** start of Dataset content **
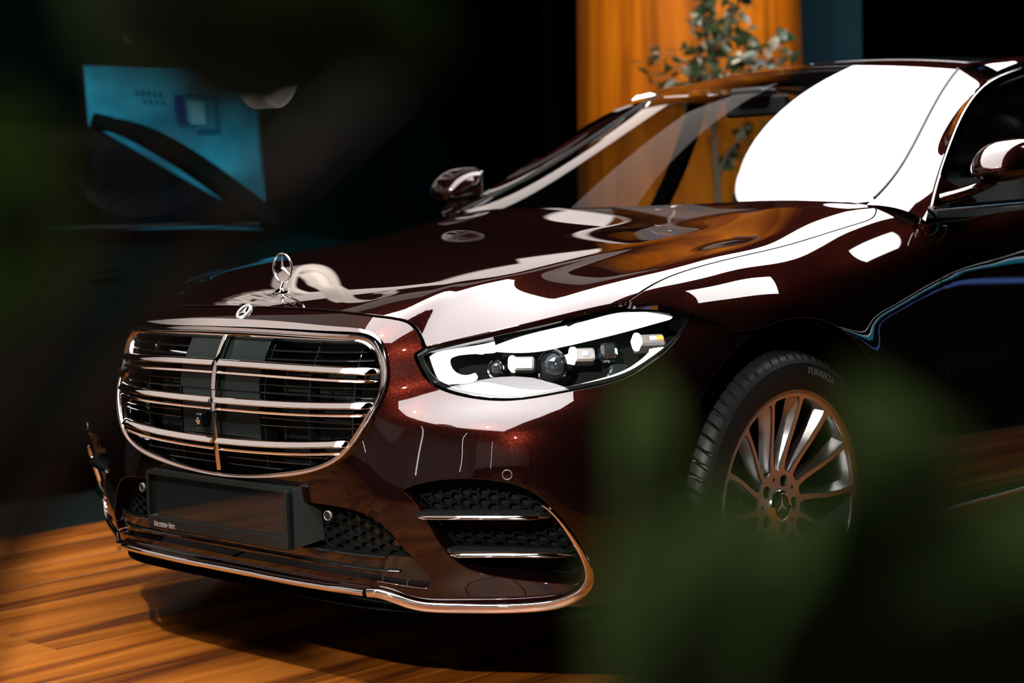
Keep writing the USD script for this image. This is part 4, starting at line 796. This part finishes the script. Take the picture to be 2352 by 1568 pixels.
WALLBLUE = P('wall_slate', base_color=(.0020, .0105, .0155), roughness=.8, specular_ior_level=.05)
WALLPALE = P('wall_pale', base_color=(.62, .53, .50), roughness=.7)
FRAMEBLK = P('lamp_frame', base_color=(.002, .003, .003), roughness=.7, specular_ior_level=.05)

floor = path_for('/World', 'floor'); UsdGeom.Xform.Define(stage, floor); tag(stage.GetPrimAtPath(floor), 'dark showroom floor with a stage of warm brown timber planks', None, None, 'structure')
part(floor, 'base', slab(-9.5, 8, -8, 12, -.20, -.0125), FLOORDARK)
def plank(x0, x1, y0, y1):
    g, c = .0009, .0016; x0 += g; x1 -= g; y0 += g; y1 -= g; V = []
    for (dx, z) in ((0, -.0125), (0, -c), (c, 0)): V += [(x0+dx, y0+dx, z), (x1-dx, y0+dx, z), (x1-dx, y1-dx, z), (x0+dx, y1-dx, z)]
    F = [(8, 9, 10), (8, 10, 11)]
    for l in (0, 4):
        for k in range(4): a, b = l+k, l+(k+1) % 4; F += [(a, b, b+4), (a, b+4, a+4)]
    return trimesh.Trimesh(np.array(V), F, process=False)
prng = np.random.default_rng(11)
for k in range(21):
    x0 = -2.03 + .25*k; y = -4.4 + prng.uniform(0, 1.6)
    if k == 5: y = -.112 - 1.9*2
    cuts = [-4.4]
    while y < 4.6:
        if y > cuts[-1] + .3: cuts.append(y)
        y += 1.9
    cuts.append(4.6)
    for a, b in zip(cuts[:-1], cuts[1:]): part(floor, 'plank', plank(x0, x0 + .25, a, b), FLOORWOOD, smooth=False)
for nm, m, mt, lb in (('wall_left', slab(-9.7, -9.5, -8, 12, 0, 4.4), WALLDARK, 'black left wall of the showroom'), ('wall_right', slab(8, 8.2, -8, 12, 0, 4.4), WALLDARK, 'black right wall of the showroom'), ('wall_back', slab(-9.5, 8, 12, 12.2, 0, 4.4), WALLDARK, 'black back wall of the showroom'), ('wall_front', slab(-9.5, 8, -8.2, -8, 0, 4.4), WALLPALE, 'unseen pale wall behind the photographer, mirrored in the chrome'), ('ceiling', slab(-9.7, 8.2, -8.2, 12.2, 4.4, 4.6), WALLDARK, 'black ceiling of the showroom')):  # front wall is out of view, kept pale for the chrome reflections
    part('/World', nm, m, mt, lb, None, None, 'structure')
bd = np.array([C + ray(px, 60)*9.9 for px in (1815, 1979)]); bx = bd[1] - bd[0]; bx[2] = 0; L_ = np.linalg.norm(bx); bx /= L_; wl = trimesh.creation.box((L_ + .3, .12, 4.4)); wl = place(wl, ((bd[0] + bd[1])/2)*[1, 1, 0] - bx*.15 + [0, 0, 2.2], bx, np.cross([0, 0, 1.], bx))
part('/World', 'wall_panel', wl, WALLBLUE, 'slate blue wall panel beside the timber column', None, None, 'structure')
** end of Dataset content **
■ Exercise:
Copy the listing in full and without alteration, omitting every picture.

■ Response for this exercise:
Keep writing the USD script for this image. This is part 4, starting at line 796. This part finishes the script. Take the picture to be 2352 by 1568 pixels.
WALLBLUE = P('wall_slate', base_color=(.0020, .0105, .0155), roughness=.8, specular_ior_level=.05)
WALLPALE = P('wall_pale', base_color=(.62, .53, .50), roughness=.7)
FRAMEBLK = P('lamp_frame', base_color=(.002, .003, .003), roughness=.7, specular_ior_level=.05)

floor = path_for('/World', 'floor'); UsdGeom.Xform.Define(stage, floor); tag(stage.GetPrimAtPath(floor), 'dark showroom floor with a stage of warm brown timber planks', None, None, 'structure')
part(floor, 'base', slab(-9.5, 8, -8, 12, -.20, -.0125), FLOORDARK)
def plank(x0, x1, y0, y1):
    g, c = .0009, .0016; x0 += g; x1 -= g; y0 += g; y1 -= g; V = []
    for (dx, z) in ((0, -.0125), (0, -c), (c, 0)): V += [(x0+dx, y0+dx, z), (x1-dx, y0+dx, z), (x1-dx, y1-dx, z), (x0+dx, y1-dx, z)]
    F = [(8, 9, 10), (8, 10, 11)]
    for l in (0, 4):
        for k in range(4): a, b = l+k, l+(k+1) % 4; F += [(a, b, b+4), (a, b+4, a+4)]
    return trimesh.Trimesh(np.array(V), F, process=False)
prng = np.random.default_rng(11)
for k in range(21):
    x0 = -2.03 + .25*k; y = -4.4 + prng.uniform(0, 1.6)
    if k == 5: y = -.112 - 1.9*2
    cuts = [-4.4]
    while y < 4.6:
        if y > cuts[-1] + .3: cuts.append(y)
        y += 1.9
    cuts.append(4.6)
    for a, b in zip(cuts[:-1], cuts[1:]): part(floor, 'plank', plank(x0, x0 + .25, a, b), FLOORWOOD, smooth=False)
for nm, m, mt, lb in (('wall_left', slab(-9.7, -9.5, -8, 12, 0, 4.4), WALLDARK, 'black left wall of the showroom'), ('wall_right', slab(8, 8.2, -8, 12, 0, 4.4), WALLDARK, 'black right wall of the showroom'), ('wall_back', slab(-9.5, 8, 12, 12.2, 0, 4.4), WALLDARK, 'black back wall of the showroom'), ('wall_front', slab(-9.5, 8, -8.2, -8, 0, 4.4), WALLPALE, 'unseen pale wall behind the photographer, mirrored in the chrome'), ('ceiling', slab(-9.7, 8.2, -8.2, 12.2, 4.4, 4.6), WALLDARK, 'black ceiling of the showroom')):  # front wall is out of view, kept pale for the chrome reflections
    part('/World', nm, m, mt, lb, None, None, 'structure')
bd = np.array([C + ray(px, 60)*9.9 for px in (1815, 1979)]); bx = bd[1] - bd[0]; bx[2] = 0; L_ = np.linalg.norm(bx); bx /= L_; wl = trimesh.creation.box((L_ + .3, .12, 4.4)); wl = place(wl, ((bd[0] + bd[1])/2)*[1, 1, 0] - bx*.15 + [0, 0, 2.2], bx, np.cross([0, 0, 1.], bx))
part('/World', 'wall_panel', wl, WALLBLUE, 'slate blue wall panel beside the timber column', None, None, 'structure')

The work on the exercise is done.